> Goal of the exercise:
Return the listing below word for word.
=-=-=-=-=
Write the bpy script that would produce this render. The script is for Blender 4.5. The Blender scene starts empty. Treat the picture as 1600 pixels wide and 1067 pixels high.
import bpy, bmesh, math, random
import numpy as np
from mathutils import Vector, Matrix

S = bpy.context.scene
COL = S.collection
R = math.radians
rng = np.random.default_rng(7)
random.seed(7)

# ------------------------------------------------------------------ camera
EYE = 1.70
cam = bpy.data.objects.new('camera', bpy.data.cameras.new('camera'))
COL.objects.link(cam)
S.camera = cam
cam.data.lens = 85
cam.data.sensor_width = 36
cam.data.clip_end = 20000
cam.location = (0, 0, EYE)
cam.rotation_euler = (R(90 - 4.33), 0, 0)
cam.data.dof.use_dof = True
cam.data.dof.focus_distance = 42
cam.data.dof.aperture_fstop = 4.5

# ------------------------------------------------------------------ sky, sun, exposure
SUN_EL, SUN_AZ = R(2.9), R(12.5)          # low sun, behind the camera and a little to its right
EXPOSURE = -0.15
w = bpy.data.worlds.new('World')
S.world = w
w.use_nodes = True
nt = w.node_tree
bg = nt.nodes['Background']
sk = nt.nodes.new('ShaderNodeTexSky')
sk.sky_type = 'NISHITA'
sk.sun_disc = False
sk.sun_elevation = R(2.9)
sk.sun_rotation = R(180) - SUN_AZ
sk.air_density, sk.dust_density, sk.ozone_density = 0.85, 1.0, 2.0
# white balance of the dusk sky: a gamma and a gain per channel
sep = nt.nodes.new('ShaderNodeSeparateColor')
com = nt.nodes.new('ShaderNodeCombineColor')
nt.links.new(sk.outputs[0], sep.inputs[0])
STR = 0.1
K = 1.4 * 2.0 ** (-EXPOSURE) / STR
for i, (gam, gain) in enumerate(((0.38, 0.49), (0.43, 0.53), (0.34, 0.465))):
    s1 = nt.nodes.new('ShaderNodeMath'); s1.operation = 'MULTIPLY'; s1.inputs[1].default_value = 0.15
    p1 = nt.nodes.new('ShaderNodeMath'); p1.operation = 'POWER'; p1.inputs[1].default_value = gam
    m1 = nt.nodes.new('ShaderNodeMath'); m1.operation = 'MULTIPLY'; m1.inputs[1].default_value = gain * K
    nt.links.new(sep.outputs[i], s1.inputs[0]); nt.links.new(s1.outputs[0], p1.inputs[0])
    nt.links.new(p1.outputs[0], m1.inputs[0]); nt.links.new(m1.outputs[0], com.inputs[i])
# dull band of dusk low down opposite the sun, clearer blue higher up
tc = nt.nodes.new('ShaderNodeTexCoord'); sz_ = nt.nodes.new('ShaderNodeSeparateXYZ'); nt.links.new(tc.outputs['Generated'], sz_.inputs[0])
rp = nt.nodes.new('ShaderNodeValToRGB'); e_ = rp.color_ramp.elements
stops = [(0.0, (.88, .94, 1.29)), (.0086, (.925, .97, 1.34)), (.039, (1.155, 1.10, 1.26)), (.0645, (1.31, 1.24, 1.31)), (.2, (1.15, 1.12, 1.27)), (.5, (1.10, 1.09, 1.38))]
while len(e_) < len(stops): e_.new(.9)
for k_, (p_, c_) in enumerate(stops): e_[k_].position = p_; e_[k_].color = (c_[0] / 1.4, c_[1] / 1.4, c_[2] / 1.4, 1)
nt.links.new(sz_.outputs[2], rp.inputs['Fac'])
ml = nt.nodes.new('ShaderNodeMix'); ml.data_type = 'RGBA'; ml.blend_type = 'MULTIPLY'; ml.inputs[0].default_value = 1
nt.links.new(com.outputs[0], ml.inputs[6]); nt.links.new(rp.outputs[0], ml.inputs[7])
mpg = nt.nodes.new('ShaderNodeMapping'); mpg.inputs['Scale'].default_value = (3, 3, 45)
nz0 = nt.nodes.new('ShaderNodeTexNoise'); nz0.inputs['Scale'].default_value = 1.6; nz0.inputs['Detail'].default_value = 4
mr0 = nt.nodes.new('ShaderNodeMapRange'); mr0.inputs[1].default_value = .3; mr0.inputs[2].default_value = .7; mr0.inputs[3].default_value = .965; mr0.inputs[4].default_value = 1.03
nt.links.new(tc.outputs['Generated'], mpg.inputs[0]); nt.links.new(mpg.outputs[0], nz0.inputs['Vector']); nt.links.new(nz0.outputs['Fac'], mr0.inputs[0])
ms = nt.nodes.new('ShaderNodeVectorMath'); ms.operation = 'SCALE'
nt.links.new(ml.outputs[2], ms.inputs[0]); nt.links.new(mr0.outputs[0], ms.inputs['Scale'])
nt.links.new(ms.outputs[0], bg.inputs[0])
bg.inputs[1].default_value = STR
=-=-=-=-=
> Answer to the problem:
Write the bpy script that would produce this render. The script is for Blender 4.5. The Blender scene starts empty. Treat the picture as 1600 pixels wide and 1067 pixels high.
import bpy, bmesh, math, random
import numpy as np
from mathutils import Vector, Matrix

S = bpy.context.scene
COL = S.collection
R = math.radians
rng = np.random.default_rng(7)
random.seed(7)

# ------------------------------------------------------------------ camera
EYE = 1.70
cam = bpy.data.objects.new('camera', bpy.data.cameras.new('camera'))
COL.objects.link(cam)
S.camera = cam
cam.data.lens = 85
cam.data.sensor_width = 36
cam.data.clip_end = 20000
cam.location = (0, 0, EYE)
cam.rotation_euler = (R(90 - 4.33), 0, 0)
cam.data.dof.use_dof = True
cam.data.dof.focus_distance = 42
cam.data.dof.aperture_fstop = 4.5

# ------------------------------------------------------------------ sky, sun, exposure
SUN_EL, SUN_AZ = R(2.9), R(12.5)          # low sun, behind the camera and a little to its right
EXPOSURE = -0.15
w = bpy.data.worlds.new('World')
S.world = w
w.use_nodes = True
nt = w.node_tree
bg = nt.nodes['Background']
sk = nt.nodes.new('ShaderNodeTexSky')
sk.sky_type = 'NISHITA'
sk.sun_disc = False
sk.sun_elevation = R(2.9)
sk.sun_rotation = R(180) - SUN_AZ
sk.air_density, sk.dust_density, sk.ozone_density = 0.85, 1.0, 2.0
# white balance of the dusk sky: a gamma and a gain per channel
sep = nt.nodes.new('ShaderNodeSeparateColor')
com = nt.nodes.new('ShaderNodeCombineColor')
nt.links.new(sk.outputs[0], sep.inputs[0])
STR = 0.1
K = 1.4 * 2.0 ** (-EXPOSURE) / STR
for i, (gam, gain) in enumerate(((0.38, 0.49), (0.43, 0.53), (0.34, 0.465))):
    s1 = nt.nodes.new('ShaderNodeMath'); s1.operation = 'MULTIPLY'; s1.inputs[1].default_value = 0.15
    p1 = nt.nodes.new('ShaderNodeMath'); p1.operation = 'POWER'; p1.inputs[1].default_value = gam
    m1 = nt.nodes.new('ShaderNodeMath'); m1.operation = 'MULTIPLY'; m1.inputs[1].default_value = gain * K
    nt.links.new(sep.outputs[i], s1.inputs[0]); nt.links.new(s1.outputs[0], p1.inputs[0])
    nt.links.new(p1.outputs[0], m1.inputs[0]); nt.links.new(m1.outputs[0], com.inputs[i])
# dull band of dusk low down opposite the sun, clearer blue higher up
tc = nt.nodes.new('ShaderNodeTexCoord'); sz_ = nt.nodes.new('ShaderNodeSeparateXYZ'); nt.links.new(tc.outputs['Generated'], sz_.inputs[0])
rp = nt.nodes.new('ShaderNodeValToRGB'); e_ = rp.color_ramp.elements
stops = [(0.0, (.88, .94, 1.29)), (.0086, (.925, .97, 1.34)), (.039, (1.155, 1.10, 1.26)), (.0645, (1.31, 1.24, 1.31)), (.2, (1.15, 1.12, 1.27)), (.5, (1.10, 1.09, 1.38))]
while len(e_) < len(stops): e_.new(.9)
for k_, (p_, c_) in enumerate(stops): e_[k_].position = p_; e_[k_].color = (c_[0] / 1.4, c_[1] / 1.4, c_[2] / 1.4, 1)
nt.links.new(sz_.outputs[2], rp.inputs['Fac'])
ml = nt.nodes.new('ShaderNodeMix'); ml.data_type = 'RGBA'; ml.blend_type = 'MULTIPLY'; ml.inputs[0].default_value = 1
nt.links.new(com.outputs[0], ml.inputs[6]); nt.links.new(rp.outputs[0], ml.inputs[7])
mpg = nt.nodes.new('ShaderNodeMapping'); mpg.inputs['Scale'].default_value = (3, 3, 45)
nz0 = nt.nodes.new('ShaderNodeTexNoise'); nz0.inputs['Scale'].default_value = 1.6; nz0.inputs['Detail'].default_value = 4
mr0 = nt.nodes.new('ShaderNodeMapRange'); mr0.inputs[1].default_value = .3; mr0.inputs[2].default_value = .7; mr0.inputs[3].default_value = .965; mr0.inputs[4].default_value = 1.03
nt.links.new(tc.outputs['Generated'], mpg.inputs[0]); nt.links.new(mpg.outputs[0], nz0.inputs['Vector']); nt.links.new(nz0.outputs['Fac'], mr0.inputs[0])
ms = nt.nodes.new('ShaderNodeVectorMath'); ms.operation = 'SCALE'
nt.links.new(ml.outputs[2], ms.inputs[0]); nt.links.new(mr0.outputs[0], ms.inputs['Scale'])
nt.links.new(ms.outputs[0], bg.inputs[0])
bg.inputs[1].default_value = STR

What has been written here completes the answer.